The year 2024 saw a significant increase in volumes traded on Japan Korea Marker (JKM) options, the benchmark index for liquefied natural gas (LNG) prices in Northeast Asia. Between January and August, 23,460 lots were traded, compared with 14,660 for the whole of 2023.
This trend demonstrates a growing interest in options as a risk management tool in a context of increased volatility of LNG prices.
The appeal of JKM options in a changing market
Faced with price uncertainty, energy market players are adapting their hedging strategies.
JKM options offer greater flexibility than futures contracts, by limiting the risk to the option premium paid.
Unlike futures contracts, which impose a firm commitment, options offer buyers the possibility of deciding whether or not to exercise their right, depending on market trends.
This flexibility is an important asset in an LNG market where price fluctuations are frequent and often unpredictable.
Traders can thus protect their physical portfolios while maintaining room for manoeuvre.
This approach explains the increase in trading volumes, mainly via brokers specializing in energy derivatives.
Limits and associated costs
However, this trend comes with certain challenges.
Despite the appeal of JKM options, liquidity remains a major issue.
Compared to futures, options have relatively low market participation.
What’s more, option premium costs can represent a barrier for some players.
In the event of an unfavorable price scenario, the premium paid is lost, which may discourage some companies from systematically using this type of instrument.
Other risks also need to be taken into account, particularly for option sellers.

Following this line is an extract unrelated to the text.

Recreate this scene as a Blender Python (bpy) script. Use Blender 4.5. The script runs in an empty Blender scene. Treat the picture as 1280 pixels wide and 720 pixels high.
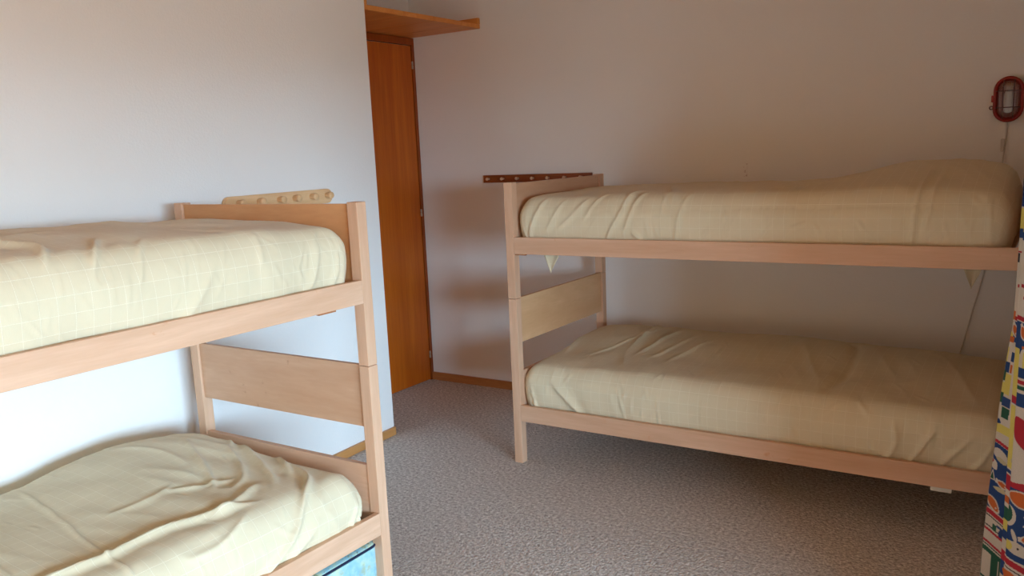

If the JKM price rises above the call option’s strike price, the seller is forced to buy at a higher price, which can lead to substantial losses.
Market outlook and trends
Despite these obstacles, the outlook for JKM options remains positive.
The steady increase in volumes traded since 2020 shows that market players are moving towards more frequent use of these hedging tools.
This trend is set to strengthen as risk management needs evolve in a sector increasingly exposed to price volatility.
Futures contracts on the JKM also continue to grow, with a total of 680,717 lots traded between January and September 2024, surpassing the 640,330 lots traded in 2023.
This dynamic reflects growing interest in the LNG derivatives market, whether through options or futures.
The evolution of hedging strategies on the LNG market, with the increasing integration of options, reflects a growing demand for flexibility in the management of floating prices.
Players are thus seeking to minimize their exposure to risk, while retaining the ability to optimize their profits when market conditions are favorable.